** START **
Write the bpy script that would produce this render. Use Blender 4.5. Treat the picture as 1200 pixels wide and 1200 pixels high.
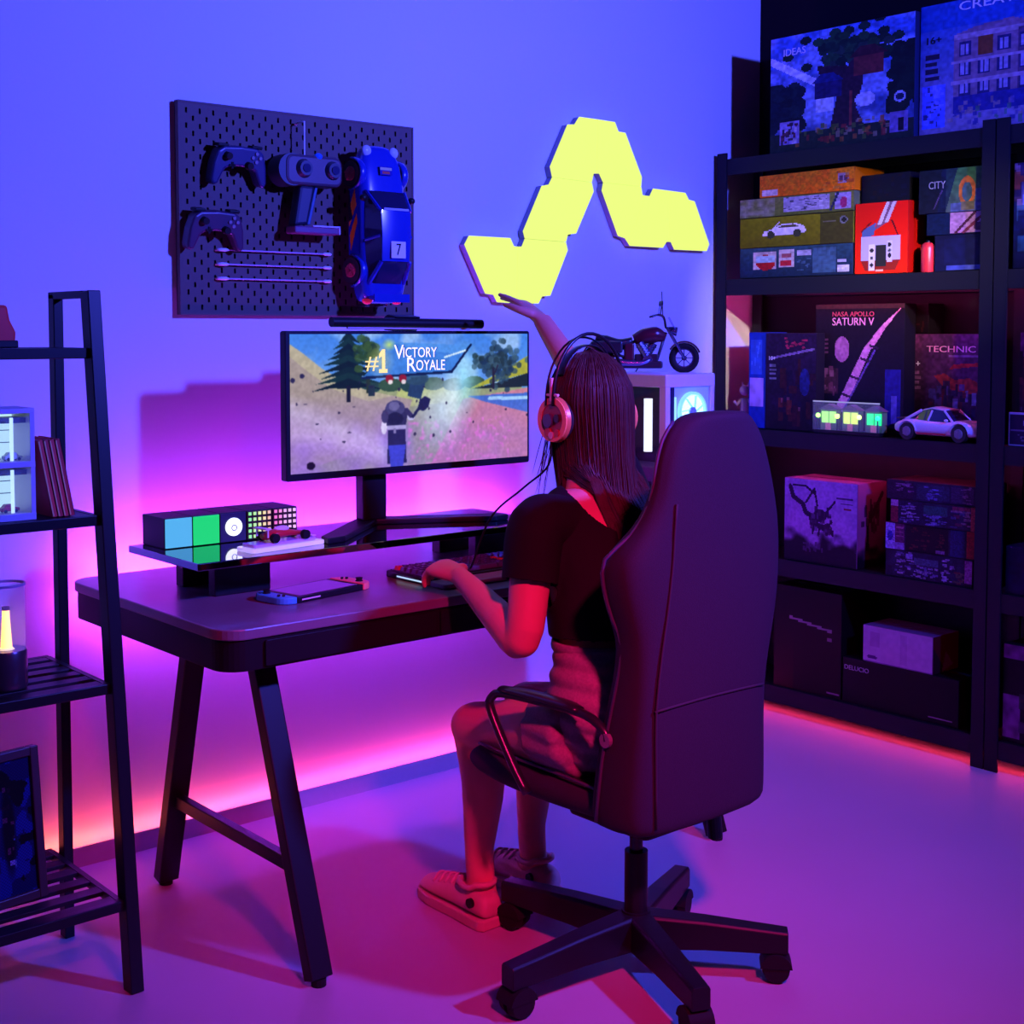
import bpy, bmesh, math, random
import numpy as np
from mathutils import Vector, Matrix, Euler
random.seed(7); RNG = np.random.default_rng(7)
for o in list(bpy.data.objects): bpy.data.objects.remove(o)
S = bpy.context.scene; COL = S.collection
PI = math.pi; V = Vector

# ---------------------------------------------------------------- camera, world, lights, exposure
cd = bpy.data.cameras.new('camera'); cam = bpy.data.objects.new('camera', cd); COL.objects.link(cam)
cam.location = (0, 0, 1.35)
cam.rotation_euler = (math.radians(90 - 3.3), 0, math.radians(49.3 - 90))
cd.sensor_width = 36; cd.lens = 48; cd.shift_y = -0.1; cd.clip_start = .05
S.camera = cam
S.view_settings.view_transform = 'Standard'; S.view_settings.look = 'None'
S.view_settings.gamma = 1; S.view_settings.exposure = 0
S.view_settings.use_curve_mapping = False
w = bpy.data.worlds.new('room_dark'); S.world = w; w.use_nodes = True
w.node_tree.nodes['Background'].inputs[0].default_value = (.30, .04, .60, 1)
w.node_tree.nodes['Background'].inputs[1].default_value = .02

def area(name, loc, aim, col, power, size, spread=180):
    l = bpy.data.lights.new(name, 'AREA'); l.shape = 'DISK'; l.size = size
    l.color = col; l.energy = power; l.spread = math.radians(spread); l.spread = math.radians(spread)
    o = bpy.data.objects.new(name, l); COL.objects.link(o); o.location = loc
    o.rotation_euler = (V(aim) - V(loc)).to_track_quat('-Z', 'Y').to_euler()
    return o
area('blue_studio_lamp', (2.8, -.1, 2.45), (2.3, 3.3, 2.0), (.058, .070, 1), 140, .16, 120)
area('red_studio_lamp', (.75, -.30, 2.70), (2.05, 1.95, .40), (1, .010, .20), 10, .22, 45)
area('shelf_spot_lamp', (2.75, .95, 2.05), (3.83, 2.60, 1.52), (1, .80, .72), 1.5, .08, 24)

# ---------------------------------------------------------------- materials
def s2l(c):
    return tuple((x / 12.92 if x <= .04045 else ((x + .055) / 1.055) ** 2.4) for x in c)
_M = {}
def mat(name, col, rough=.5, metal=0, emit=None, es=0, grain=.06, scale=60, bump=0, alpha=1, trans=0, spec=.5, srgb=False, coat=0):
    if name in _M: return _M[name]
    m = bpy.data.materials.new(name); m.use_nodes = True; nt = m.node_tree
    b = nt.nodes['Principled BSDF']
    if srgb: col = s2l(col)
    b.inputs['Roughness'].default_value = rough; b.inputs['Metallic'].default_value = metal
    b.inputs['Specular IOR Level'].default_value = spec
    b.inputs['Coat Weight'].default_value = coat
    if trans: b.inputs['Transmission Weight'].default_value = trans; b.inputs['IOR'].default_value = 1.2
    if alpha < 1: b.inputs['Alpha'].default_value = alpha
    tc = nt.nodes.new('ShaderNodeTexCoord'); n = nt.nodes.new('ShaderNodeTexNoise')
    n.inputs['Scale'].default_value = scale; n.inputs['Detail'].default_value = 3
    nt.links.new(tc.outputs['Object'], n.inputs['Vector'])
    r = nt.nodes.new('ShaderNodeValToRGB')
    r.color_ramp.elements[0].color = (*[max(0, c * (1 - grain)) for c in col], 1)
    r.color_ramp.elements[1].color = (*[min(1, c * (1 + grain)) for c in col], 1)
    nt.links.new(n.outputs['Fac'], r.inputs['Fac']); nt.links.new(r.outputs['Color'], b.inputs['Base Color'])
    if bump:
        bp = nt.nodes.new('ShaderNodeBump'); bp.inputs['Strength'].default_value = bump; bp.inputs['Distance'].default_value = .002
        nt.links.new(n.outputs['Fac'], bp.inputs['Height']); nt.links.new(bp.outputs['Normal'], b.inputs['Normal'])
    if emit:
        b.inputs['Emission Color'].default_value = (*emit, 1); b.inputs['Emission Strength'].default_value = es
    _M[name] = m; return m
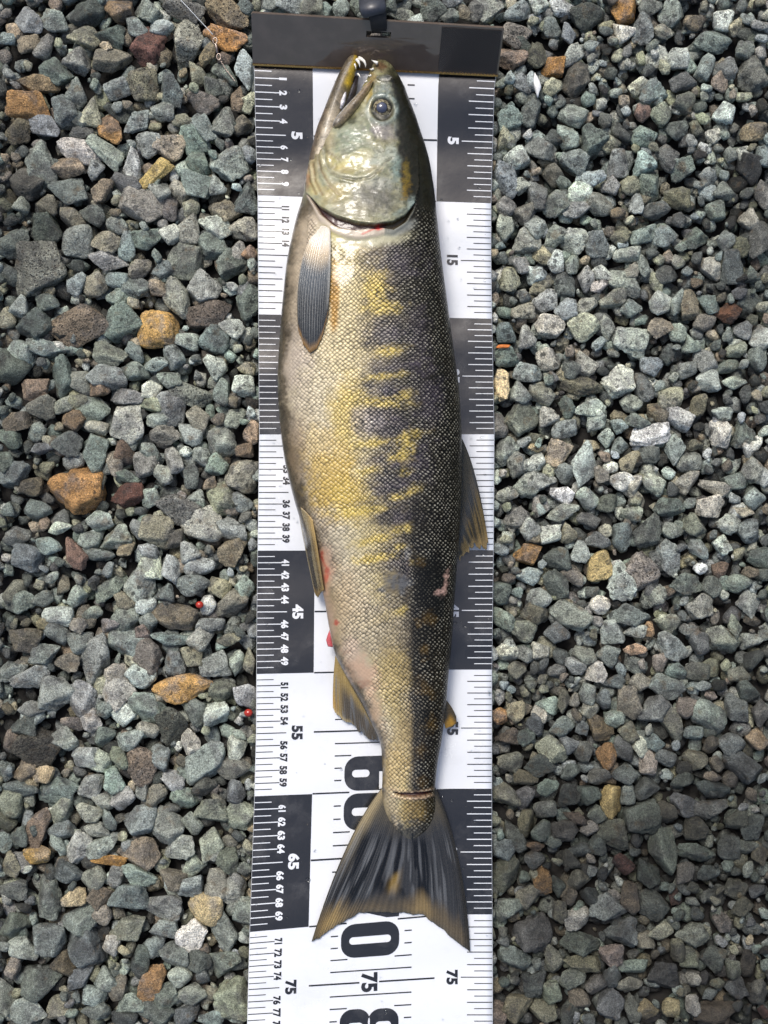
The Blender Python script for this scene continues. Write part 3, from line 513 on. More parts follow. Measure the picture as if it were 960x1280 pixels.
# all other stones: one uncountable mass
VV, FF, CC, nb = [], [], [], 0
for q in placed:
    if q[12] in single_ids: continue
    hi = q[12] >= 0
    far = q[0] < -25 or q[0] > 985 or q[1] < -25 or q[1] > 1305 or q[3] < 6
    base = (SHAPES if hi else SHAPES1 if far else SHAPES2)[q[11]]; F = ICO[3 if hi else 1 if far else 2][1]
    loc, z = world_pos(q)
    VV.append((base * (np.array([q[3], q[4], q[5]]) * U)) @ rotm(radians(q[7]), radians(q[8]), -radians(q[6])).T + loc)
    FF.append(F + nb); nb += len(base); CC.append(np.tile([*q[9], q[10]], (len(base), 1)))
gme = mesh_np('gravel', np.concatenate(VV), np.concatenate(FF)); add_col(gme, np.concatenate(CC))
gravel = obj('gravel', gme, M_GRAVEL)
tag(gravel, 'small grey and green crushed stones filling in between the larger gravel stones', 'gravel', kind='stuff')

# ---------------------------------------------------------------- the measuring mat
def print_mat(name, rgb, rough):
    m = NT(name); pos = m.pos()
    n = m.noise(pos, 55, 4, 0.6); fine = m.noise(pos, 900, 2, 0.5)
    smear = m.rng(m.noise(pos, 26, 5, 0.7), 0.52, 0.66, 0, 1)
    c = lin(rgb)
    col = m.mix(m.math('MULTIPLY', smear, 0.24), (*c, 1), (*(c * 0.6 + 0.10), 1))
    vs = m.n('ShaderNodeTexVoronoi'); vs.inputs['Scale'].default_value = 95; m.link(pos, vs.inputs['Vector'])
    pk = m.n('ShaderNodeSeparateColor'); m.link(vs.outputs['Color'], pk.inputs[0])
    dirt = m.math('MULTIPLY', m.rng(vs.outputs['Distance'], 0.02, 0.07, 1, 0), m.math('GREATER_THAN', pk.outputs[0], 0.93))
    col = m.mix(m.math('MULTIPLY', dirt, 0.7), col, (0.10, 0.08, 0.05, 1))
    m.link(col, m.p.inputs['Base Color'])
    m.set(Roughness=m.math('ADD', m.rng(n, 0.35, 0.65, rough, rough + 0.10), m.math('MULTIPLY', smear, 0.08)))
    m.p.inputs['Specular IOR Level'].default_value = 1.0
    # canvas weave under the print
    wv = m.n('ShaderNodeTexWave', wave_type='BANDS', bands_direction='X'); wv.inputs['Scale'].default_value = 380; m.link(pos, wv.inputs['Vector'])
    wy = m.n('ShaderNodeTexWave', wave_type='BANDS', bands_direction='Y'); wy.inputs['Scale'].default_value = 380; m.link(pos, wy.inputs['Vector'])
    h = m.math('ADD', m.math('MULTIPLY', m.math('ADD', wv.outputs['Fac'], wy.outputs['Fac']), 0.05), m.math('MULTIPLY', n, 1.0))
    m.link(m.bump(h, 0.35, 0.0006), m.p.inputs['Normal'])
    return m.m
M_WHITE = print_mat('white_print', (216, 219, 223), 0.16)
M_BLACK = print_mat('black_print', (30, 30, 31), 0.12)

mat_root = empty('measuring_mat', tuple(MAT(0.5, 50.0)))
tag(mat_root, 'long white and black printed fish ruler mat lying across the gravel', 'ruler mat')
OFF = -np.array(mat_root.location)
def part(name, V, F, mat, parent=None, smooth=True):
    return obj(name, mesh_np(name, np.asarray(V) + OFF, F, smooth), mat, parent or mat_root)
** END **
** START **
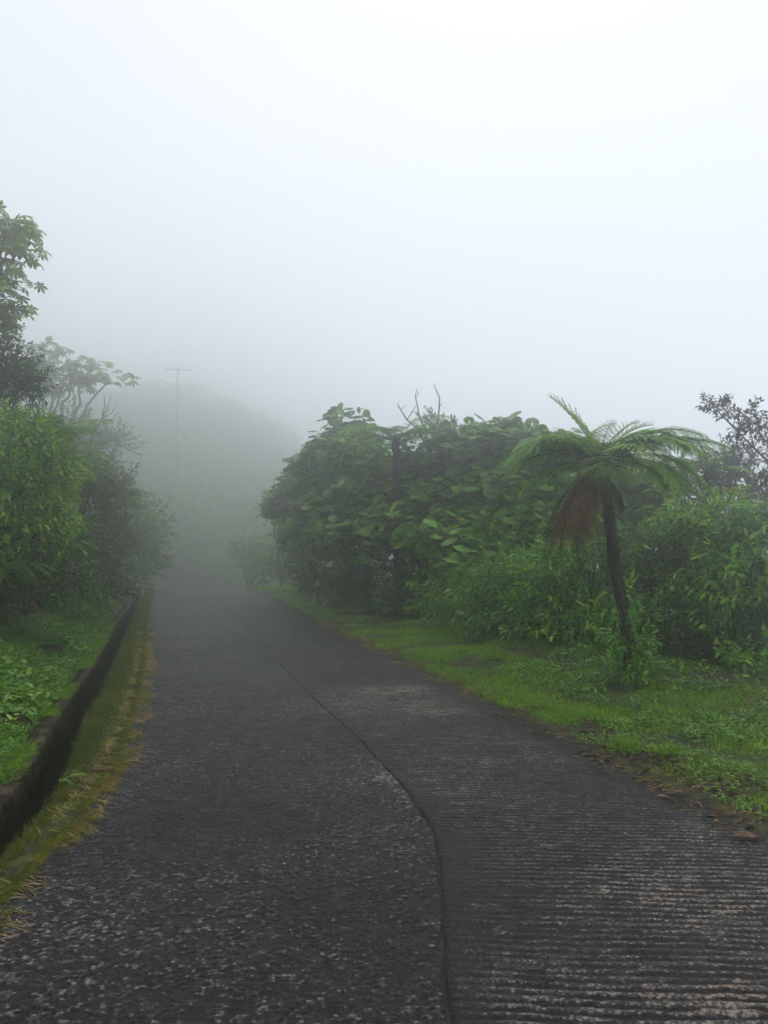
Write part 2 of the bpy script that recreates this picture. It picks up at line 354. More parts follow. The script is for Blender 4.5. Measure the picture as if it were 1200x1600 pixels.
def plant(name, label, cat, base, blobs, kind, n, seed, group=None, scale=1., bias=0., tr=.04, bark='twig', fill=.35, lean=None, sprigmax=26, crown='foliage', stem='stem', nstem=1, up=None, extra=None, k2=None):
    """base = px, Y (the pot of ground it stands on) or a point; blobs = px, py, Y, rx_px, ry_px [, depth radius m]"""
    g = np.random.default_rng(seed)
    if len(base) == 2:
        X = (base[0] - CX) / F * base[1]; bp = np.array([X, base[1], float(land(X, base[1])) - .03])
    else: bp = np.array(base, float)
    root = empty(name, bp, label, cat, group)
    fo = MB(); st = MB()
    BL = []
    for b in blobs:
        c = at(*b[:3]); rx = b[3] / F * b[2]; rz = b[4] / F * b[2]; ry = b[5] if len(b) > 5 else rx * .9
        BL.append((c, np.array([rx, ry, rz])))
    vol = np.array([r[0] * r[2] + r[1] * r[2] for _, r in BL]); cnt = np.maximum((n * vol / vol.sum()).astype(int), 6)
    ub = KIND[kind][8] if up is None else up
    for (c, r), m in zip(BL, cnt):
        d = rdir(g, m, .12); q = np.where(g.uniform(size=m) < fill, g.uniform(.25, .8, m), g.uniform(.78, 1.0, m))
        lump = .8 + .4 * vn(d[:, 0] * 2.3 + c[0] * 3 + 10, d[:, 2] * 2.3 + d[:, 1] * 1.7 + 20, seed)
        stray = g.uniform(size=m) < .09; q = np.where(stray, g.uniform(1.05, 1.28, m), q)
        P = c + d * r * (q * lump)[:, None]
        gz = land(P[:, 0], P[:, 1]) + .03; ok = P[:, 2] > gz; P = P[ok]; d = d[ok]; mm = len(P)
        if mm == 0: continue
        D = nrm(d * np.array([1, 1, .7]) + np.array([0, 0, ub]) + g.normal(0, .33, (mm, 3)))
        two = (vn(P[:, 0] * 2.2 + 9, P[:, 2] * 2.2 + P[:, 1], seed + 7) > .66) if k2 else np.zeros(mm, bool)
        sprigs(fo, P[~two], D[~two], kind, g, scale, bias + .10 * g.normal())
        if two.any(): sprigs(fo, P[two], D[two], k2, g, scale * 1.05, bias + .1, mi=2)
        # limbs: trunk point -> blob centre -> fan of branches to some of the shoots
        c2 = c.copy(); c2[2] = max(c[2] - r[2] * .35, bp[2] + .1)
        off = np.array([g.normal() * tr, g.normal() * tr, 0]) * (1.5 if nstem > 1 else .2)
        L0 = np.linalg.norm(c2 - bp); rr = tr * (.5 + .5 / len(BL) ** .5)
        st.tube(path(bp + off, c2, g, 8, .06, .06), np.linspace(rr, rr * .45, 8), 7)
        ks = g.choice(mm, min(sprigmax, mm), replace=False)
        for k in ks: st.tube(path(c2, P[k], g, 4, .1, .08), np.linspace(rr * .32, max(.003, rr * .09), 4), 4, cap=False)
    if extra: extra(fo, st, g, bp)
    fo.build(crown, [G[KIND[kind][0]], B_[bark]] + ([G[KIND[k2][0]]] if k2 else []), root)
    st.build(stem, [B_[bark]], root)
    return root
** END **
** START **
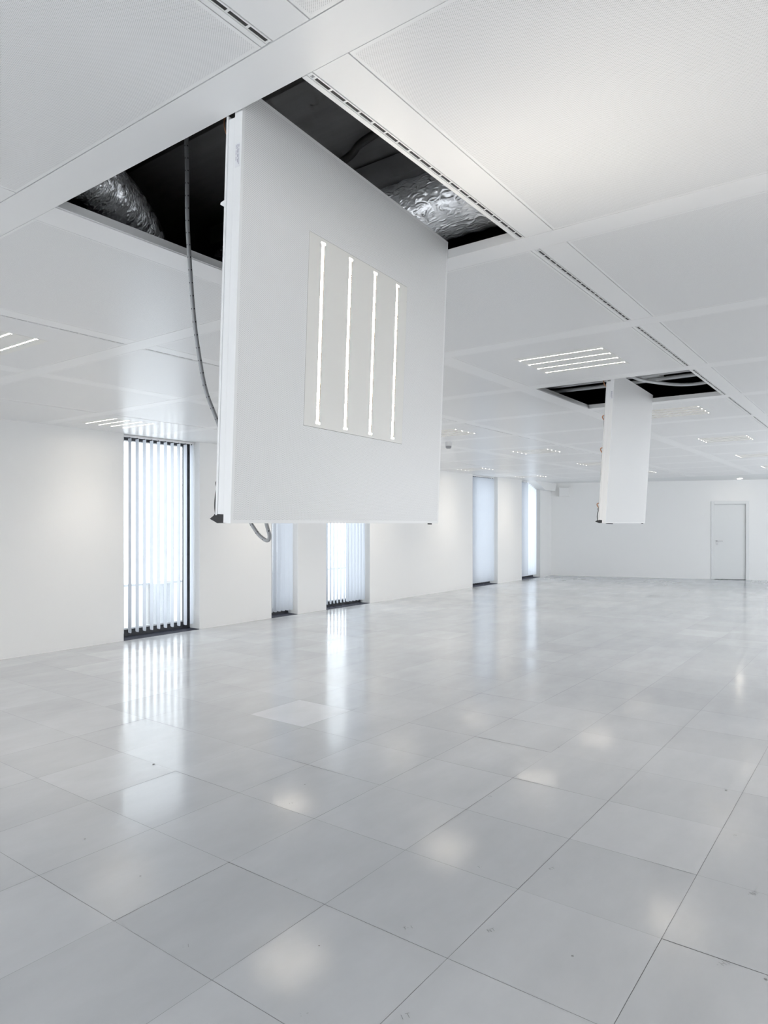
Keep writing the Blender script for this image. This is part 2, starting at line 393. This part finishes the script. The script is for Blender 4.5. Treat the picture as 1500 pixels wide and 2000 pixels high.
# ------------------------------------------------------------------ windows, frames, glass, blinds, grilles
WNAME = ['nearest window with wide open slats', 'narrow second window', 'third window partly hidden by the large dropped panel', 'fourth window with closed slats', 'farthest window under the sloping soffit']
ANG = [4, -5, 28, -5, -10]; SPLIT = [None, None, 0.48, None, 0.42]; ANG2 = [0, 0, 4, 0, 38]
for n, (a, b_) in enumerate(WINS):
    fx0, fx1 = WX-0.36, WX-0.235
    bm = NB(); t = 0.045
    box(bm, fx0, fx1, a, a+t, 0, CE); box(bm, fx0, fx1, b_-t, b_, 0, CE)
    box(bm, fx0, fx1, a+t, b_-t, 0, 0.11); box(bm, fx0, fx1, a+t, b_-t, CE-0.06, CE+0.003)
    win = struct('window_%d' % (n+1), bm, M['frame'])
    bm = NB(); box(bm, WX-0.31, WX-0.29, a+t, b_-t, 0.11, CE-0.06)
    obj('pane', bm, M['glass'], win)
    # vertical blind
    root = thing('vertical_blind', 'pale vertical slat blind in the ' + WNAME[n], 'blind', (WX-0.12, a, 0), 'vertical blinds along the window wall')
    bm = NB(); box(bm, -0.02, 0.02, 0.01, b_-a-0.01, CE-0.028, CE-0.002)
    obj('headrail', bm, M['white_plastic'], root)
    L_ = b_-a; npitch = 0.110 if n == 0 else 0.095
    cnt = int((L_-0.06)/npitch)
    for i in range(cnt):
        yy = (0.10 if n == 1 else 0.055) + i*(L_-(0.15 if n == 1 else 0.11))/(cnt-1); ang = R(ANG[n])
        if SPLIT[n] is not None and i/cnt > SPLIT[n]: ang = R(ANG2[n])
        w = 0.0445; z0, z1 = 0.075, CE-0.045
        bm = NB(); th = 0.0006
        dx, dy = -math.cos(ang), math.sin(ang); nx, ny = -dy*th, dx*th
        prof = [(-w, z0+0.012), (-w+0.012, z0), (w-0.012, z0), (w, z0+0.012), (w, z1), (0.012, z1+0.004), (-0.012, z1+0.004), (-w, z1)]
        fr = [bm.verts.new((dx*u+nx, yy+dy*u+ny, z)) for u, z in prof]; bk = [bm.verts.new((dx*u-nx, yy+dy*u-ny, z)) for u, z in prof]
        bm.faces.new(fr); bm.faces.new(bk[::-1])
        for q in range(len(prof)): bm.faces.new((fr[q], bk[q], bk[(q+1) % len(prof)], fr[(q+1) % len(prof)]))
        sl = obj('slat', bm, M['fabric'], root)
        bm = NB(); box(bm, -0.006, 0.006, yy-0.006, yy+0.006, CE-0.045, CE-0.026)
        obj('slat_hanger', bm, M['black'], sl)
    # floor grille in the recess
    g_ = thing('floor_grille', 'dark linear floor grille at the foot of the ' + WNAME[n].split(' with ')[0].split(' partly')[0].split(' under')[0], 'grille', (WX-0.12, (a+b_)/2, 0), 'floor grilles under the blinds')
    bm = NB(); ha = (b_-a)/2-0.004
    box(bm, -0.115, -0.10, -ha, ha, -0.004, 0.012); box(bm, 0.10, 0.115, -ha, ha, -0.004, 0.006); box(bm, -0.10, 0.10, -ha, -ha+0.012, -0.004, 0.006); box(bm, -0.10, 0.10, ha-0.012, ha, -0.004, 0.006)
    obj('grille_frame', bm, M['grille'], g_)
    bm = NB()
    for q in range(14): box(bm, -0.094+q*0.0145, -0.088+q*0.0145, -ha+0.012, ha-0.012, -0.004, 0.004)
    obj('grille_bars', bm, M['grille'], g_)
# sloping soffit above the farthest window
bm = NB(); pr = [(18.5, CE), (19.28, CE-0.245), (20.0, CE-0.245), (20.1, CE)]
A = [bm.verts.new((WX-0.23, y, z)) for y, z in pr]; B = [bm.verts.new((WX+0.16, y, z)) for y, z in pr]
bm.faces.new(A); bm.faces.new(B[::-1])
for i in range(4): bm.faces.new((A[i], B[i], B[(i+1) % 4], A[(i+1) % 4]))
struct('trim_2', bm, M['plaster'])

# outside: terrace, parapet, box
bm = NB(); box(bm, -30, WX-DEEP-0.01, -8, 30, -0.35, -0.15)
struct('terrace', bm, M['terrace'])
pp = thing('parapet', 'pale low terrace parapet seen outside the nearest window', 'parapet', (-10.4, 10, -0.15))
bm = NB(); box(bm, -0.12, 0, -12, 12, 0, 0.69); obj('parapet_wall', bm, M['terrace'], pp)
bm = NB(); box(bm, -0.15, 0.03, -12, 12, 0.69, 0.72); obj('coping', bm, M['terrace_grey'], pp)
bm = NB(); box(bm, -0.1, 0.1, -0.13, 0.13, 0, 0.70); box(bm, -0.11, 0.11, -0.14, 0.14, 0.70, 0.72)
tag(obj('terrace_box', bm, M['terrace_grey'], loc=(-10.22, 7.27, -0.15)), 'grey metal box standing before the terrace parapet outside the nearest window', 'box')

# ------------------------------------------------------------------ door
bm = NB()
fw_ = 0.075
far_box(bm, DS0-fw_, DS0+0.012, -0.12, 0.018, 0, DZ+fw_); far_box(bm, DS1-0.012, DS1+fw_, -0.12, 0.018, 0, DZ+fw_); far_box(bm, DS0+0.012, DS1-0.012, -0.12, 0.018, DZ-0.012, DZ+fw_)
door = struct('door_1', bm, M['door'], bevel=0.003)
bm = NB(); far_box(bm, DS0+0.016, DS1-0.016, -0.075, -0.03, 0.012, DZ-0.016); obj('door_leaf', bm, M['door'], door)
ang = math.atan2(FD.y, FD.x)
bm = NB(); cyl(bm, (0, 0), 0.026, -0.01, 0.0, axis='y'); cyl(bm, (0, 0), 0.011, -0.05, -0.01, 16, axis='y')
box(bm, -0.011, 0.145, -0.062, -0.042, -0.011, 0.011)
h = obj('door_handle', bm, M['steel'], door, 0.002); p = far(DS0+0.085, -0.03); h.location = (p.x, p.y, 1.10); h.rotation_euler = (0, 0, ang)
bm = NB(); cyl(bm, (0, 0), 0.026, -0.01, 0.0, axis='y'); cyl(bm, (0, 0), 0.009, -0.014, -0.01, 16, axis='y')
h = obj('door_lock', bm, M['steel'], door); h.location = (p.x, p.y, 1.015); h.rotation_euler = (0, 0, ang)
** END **
- _Aim of the task_: Show each line of the listing that holds the string "parts".

- _In response_:
The Blender Python script for this scene continues. Write part 3, from line 513 on. More parts follow. Measure the picture as if it were 960x1280 pixels.
Write part 2 of the bpy script that recreates this picture. It picks up at line 354. More parts follow. The script is for Blender 4.5. Measure the picture as if it were 1200x1600 pixels.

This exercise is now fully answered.